'''

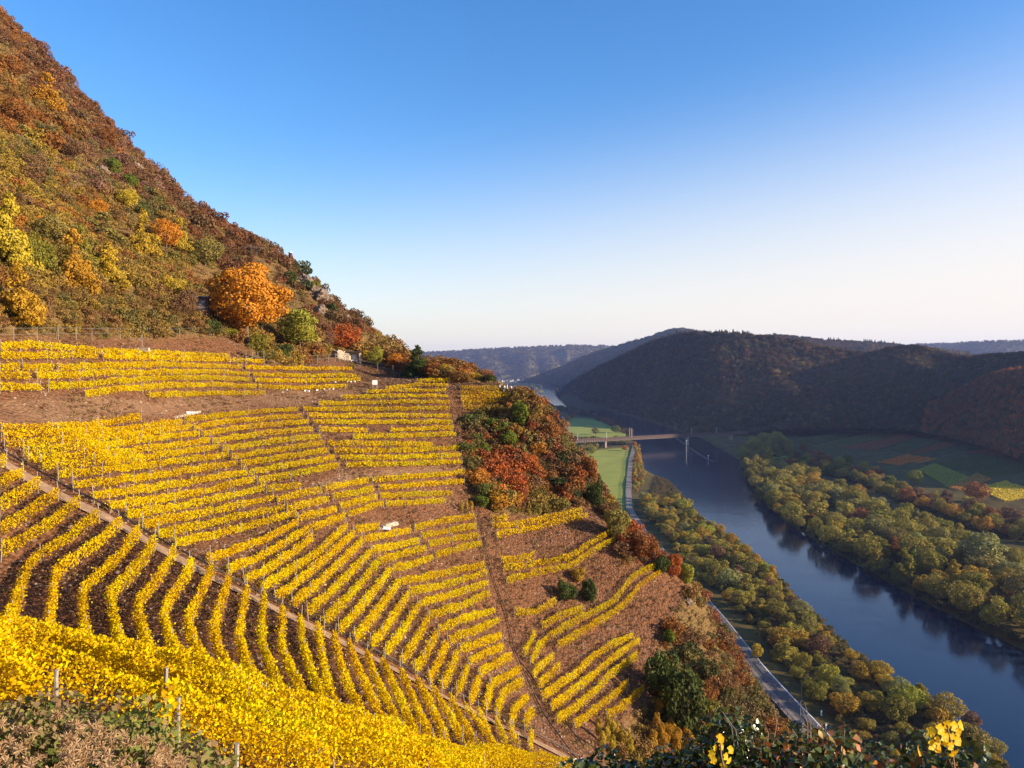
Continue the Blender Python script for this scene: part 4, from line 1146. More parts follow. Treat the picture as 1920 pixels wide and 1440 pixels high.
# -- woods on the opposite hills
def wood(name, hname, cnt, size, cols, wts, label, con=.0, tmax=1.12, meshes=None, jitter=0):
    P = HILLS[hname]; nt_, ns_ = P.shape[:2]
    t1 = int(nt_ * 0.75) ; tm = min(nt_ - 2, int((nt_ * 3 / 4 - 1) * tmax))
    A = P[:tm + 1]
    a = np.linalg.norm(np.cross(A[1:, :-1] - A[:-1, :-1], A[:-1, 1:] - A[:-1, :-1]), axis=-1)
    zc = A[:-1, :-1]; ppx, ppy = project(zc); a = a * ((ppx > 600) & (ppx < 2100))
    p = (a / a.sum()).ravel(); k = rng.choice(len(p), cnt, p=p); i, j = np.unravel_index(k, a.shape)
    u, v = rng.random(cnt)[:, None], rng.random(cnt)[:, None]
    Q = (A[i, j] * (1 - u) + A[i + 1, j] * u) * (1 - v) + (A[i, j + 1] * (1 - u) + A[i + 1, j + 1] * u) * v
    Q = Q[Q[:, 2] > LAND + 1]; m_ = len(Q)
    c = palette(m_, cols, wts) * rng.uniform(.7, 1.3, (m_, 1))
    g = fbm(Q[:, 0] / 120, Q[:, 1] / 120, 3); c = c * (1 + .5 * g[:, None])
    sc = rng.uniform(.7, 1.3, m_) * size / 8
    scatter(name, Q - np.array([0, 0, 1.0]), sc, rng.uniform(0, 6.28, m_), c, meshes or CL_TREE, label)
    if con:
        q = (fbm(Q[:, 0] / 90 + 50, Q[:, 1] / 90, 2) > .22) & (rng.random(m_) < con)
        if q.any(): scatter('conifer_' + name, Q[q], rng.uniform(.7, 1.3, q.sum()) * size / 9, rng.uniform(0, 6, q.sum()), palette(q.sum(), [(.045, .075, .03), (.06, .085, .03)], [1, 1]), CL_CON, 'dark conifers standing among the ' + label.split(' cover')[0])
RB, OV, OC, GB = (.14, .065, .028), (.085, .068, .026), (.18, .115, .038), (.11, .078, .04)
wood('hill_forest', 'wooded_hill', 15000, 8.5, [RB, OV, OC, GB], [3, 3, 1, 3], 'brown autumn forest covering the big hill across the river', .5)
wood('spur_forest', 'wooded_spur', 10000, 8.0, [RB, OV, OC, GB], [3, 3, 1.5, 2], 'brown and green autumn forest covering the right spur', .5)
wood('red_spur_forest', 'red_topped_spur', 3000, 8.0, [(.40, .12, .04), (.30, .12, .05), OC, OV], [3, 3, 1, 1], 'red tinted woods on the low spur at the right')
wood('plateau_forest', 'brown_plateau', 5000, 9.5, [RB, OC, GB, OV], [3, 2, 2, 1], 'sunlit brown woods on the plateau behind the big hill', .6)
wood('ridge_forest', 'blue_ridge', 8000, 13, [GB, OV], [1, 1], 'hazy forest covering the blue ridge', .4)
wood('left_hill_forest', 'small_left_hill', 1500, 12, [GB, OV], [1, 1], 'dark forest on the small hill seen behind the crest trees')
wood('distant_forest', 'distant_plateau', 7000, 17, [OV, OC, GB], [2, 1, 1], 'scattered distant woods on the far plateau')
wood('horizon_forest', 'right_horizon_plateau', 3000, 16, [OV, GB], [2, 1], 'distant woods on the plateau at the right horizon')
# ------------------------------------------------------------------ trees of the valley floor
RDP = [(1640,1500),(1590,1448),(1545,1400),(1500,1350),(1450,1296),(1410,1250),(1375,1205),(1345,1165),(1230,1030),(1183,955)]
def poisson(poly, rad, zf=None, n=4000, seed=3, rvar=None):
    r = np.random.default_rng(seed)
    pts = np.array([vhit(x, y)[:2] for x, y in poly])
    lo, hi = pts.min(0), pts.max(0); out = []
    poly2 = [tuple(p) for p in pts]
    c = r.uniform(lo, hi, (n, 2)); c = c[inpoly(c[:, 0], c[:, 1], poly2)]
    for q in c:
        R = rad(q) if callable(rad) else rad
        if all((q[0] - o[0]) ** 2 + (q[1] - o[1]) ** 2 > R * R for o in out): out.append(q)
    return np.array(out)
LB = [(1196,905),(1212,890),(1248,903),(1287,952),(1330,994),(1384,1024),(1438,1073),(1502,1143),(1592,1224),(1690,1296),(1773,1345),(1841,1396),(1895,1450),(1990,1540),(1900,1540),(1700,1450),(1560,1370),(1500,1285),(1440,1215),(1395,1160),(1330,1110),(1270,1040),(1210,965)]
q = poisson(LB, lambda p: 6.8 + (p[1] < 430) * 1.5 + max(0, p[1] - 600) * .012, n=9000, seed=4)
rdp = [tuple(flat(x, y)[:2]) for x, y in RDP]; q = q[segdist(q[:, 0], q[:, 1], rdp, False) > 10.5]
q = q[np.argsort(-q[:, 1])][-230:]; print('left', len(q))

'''
'''

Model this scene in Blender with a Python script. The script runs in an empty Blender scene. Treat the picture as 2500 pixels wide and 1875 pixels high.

'''

Problem statement.
Write down only the number of lines that contain the string "pixels" in the listing.

Answer to the exercise.
2